FOR SALE |
Ivory Coast footballer, Wilfried Bony, has moved from Swansea
City to Manchester City for 28 million pounds and a
salary of a 100,000 pounds a week. It is a profit margin for Swansea of about
130 percent on their original investment. He is now the most expensive footballer from Africa
Such wealth is obscene but let us think a bit further. Isn’t
it a continuance of a trade in people except the chains are not of iron but of gold.
It is little different from the buying and selling of expensive throughbred race-horses.
German midfielder, Christoph Kramer, released to thenewspaper Der Spiegel about the transfer market and its position in this regard:
“The transfer market is a modern slave trade. If I do not want to play in a
team, I will not play on that team. I'll decide where to go.”

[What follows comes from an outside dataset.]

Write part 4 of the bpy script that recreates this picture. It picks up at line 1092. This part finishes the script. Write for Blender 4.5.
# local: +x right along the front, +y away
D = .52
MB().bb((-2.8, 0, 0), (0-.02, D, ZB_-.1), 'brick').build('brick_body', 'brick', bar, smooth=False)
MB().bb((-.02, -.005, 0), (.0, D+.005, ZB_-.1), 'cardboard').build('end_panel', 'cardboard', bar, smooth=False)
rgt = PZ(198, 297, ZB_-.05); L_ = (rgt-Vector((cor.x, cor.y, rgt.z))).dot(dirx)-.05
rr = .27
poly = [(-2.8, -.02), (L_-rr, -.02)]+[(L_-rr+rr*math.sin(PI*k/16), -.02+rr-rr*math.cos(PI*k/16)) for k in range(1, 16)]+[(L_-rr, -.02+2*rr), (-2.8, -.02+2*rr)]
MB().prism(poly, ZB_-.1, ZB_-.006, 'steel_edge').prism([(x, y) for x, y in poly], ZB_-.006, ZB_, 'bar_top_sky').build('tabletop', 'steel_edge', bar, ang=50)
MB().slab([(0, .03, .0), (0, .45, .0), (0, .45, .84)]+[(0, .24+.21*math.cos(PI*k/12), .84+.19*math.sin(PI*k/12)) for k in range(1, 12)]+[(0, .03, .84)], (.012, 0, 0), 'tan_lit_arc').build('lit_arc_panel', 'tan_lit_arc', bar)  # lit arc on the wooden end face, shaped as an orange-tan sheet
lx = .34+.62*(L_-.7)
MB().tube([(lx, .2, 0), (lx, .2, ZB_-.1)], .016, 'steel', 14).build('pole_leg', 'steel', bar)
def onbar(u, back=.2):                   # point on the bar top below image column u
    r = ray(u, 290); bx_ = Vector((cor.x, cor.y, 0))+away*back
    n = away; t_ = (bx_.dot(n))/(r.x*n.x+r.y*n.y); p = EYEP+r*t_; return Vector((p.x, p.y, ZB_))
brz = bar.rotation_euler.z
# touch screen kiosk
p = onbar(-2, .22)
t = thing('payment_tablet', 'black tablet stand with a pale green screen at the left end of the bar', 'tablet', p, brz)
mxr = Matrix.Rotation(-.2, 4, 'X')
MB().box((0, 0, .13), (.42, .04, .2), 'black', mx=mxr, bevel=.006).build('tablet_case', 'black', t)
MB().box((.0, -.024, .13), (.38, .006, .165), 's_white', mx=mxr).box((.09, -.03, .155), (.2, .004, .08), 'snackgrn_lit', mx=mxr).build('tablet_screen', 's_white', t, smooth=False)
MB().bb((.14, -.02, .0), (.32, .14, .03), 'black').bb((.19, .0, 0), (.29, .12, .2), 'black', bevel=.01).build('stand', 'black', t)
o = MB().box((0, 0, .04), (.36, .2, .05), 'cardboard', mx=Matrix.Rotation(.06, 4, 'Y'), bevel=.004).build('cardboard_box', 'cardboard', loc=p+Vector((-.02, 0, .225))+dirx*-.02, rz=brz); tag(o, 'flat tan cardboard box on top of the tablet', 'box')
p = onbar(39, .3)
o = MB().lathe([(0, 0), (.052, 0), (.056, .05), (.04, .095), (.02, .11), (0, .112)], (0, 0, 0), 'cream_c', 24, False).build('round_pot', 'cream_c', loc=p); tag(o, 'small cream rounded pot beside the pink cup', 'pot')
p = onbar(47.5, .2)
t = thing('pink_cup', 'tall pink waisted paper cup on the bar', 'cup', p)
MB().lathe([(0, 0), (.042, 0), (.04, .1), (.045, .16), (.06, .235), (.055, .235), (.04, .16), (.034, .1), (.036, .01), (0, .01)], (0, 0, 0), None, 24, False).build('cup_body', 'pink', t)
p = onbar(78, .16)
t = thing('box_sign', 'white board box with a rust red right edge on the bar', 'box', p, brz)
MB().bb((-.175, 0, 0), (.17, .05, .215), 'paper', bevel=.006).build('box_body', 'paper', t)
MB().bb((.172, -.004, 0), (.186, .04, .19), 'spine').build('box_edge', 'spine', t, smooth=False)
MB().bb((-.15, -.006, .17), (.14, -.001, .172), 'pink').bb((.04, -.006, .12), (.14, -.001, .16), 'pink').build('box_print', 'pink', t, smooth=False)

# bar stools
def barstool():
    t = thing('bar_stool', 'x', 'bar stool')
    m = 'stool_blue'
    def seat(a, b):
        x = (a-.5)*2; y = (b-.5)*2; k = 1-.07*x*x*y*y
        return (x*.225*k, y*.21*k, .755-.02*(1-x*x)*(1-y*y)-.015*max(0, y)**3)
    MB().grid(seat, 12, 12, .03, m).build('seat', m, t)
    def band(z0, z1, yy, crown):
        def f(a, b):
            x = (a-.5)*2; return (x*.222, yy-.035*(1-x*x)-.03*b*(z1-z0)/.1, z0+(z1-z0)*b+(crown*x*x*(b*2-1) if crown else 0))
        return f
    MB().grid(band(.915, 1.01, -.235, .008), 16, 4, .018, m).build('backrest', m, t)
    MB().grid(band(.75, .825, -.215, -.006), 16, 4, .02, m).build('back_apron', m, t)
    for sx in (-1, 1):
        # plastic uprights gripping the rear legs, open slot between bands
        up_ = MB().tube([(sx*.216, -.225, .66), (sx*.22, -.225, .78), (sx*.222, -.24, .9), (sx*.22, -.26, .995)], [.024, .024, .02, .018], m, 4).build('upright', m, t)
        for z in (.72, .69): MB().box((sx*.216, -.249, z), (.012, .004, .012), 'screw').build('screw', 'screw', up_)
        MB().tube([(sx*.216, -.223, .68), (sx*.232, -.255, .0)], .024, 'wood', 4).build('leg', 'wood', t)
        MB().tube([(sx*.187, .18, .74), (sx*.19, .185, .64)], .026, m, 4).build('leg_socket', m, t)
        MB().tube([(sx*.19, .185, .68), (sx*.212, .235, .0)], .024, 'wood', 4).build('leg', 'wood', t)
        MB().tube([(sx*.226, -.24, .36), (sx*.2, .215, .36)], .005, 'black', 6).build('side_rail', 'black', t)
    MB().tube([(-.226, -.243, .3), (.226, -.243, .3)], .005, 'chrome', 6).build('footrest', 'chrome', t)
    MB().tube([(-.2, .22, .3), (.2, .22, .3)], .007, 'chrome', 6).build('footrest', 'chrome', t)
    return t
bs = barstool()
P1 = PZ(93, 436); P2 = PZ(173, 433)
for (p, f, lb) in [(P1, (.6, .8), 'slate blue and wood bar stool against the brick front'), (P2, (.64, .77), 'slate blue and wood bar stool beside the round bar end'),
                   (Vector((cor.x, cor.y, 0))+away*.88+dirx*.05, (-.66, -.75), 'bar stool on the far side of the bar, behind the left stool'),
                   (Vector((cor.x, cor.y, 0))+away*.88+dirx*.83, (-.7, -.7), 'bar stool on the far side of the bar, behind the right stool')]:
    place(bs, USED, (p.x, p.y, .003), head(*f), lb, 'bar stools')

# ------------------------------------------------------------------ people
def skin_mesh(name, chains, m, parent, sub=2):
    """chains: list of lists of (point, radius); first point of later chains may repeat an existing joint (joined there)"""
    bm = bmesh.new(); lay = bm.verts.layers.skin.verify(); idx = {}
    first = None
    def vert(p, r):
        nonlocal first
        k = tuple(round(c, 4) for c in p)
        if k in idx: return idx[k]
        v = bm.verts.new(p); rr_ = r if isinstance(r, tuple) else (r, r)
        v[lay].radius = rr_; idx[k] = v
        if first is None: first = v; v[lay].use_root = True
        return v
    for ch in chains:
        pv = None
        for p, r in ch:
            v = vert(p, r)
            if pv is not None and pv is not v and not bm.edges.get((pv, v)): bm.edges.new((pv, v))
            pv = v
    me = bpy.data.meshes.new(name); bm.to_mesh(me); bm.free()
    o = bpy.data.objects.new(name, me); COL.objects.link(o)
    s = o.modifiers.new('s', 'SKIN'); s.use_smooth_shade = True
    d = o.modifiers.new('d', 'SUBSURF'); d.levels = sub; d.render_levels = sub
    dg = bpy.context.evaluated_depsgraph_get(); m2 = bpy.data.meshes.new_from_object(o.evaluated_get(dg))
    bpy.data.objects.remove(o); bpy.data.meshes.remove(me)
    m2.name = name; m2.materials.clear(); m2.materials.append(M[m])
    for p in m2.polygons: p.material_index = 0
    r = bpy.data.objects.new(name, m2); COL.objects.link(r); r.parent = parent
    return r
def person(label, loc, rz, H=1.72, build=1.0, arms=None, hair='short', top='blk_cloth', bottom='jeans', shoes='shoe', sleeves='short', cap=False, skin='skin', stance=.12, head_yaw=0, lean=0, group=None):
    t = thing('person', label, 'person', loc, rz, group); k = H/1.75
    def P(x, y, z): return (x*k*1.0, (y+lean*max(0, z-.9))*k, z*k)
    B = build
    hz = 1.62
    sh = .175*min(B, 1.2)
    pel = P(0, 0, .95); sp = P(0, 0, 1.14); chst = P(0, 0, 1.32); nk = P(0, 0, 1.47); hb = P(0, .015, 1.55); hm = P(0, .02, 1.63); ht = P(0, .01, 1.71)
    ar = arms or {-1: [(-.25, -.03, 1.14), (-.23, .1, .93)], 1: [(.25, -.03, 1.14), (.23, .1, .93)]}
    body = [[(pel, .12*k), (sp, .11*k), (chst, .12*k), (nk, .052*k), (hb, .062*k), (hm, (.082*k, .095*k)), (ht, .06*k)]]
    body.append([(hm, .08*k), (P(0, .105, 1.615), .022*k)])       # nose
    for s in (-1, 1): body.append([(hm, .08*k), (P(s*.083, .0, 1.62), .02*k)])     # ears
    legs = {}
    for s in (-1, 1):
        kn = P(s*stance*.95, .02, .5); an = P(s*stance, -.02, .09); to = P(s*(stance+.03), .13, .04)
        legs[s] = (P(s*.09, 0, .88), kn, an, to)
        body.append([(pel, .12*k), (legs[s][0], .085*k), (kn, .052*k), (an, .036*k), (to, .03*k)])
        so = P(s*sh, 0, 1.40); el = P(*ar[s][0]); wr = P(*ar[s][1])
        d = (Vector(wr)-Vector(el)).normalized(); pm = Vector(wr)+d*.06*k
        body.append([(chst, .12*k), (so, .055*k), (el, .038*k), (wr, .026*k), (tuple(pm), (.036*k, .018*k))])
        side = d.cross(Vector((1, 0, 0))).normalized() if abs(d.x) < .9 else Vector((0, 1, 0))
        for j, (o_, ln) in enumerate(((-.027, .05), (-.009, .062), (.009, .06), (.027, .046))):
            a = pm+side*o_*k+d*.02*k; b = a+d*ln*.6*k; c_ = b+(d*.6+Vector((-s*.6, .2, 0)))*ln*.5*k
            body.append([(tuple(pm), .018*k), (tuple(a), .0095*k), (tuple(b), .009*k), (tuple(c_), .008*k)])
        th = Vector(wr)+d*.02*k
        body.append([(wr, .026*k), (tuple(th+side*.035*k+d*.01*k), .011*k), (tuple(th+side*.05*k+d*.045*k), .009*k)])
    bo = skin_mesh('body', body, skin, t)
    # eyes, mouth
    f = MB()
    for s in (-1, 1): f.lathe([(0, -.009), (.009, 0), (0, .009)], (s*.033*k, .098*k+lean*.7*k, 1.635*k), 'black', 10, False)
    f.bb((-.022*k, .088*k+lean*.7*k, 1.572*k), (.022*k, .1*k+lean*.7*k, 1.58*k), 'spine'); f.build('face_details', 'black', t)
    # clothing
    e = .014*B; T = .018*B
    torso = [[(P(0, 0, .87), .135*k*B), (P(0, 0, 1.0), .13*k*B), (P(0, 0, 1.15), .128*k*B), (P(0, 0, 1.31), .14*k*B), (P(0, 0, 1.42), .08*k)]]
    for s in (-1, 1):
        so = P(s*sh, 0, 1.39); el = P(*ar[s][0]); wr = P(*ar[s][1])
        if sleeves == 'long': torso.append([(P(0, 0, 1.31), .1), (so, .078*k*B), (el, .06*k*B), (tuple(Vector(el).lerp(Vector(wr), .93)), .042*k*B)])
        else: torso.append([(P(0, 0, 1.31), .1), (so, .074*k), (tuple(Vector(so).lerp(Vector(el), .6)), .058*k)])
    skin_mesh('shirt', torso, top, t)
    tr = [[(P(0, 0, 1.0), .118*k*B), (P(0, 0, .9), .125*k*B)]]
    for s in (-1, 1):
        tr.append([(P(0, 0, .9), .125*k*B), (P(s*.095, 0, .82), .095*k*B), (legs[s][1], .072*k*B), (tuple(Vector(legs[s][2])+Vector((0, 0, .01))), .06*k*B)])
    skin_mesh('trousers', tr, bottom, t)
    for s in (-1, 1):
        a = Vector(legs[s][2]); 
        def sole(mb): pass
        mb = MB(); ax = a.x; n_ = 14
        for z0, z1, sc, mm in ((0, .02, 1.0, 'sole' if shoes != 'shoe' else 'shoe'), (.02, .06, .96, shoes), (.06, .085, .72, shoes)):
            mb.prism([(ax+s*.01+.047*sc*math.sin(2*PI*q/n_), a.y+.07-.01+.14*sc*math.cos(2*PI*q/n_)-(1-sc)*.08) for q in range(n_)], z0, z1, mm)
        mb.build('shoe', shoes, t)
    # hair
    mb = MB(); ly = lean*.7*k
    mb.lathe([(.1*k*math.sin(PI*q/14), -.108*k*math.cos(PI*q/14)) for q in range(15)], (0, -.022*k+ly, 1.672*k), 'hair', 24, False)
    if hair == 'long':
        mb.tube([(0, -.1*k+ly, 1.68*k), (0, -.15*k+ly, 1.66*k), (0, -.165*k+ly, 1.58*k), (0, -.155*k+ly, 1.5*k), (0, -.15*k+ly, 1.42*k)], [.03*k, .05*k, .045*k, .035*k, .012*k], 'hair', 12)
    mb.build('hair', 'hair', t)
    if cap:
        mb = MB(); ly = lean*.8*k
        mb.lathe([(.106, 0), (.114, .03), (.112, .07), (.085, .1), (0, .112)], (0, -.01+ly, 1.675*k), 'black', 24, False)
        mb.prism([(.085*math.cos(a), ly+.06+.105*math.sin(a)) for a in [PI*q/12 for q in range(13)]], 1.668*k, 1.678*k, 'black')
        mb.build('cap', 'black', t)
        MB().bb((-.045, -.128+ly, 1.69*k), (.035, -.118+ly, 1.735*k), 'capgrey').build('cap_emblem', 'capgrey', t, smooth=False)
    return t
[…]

UEFA president Michel Platini, speaking to the European
parliament in 2009, said: “Paying a child to kick a ball is not that different
from paying a child to work on a production line. Both amount to exploiting
child labour. And when you pay a child or their parents to travel overseas,
when you uproot them from their home environment, when you make them
emotionally disorientated, I call that child trafficking.”
No matter how many official protective measures are in
place, bad practice is the norm. The gap between the riches on offer for
successful footballers and the poverty-stricken reality of the young players who
dare to dream is so wide and the lure of an opportunity – no matter how
unlikely – is too great to resist. The youngsters and their families are easy
to string along. Last year, FIFA-listed Cameroon agent Robert Nkuimy was caught
on camera allegedly offering to sell trafficked African footballers as young as
14 for £25,000 apiece to undercover reporters posing as representatives of a
European club. The exploitation of young Africans not only continues – but is
on the increase. It seems that football’s slave trade has never been healthier.
For now all eyes are on the African Nations Cup but, for sure, there will be many eyeing up the players' physique and prowness, much as they would at a slave market in times gone by.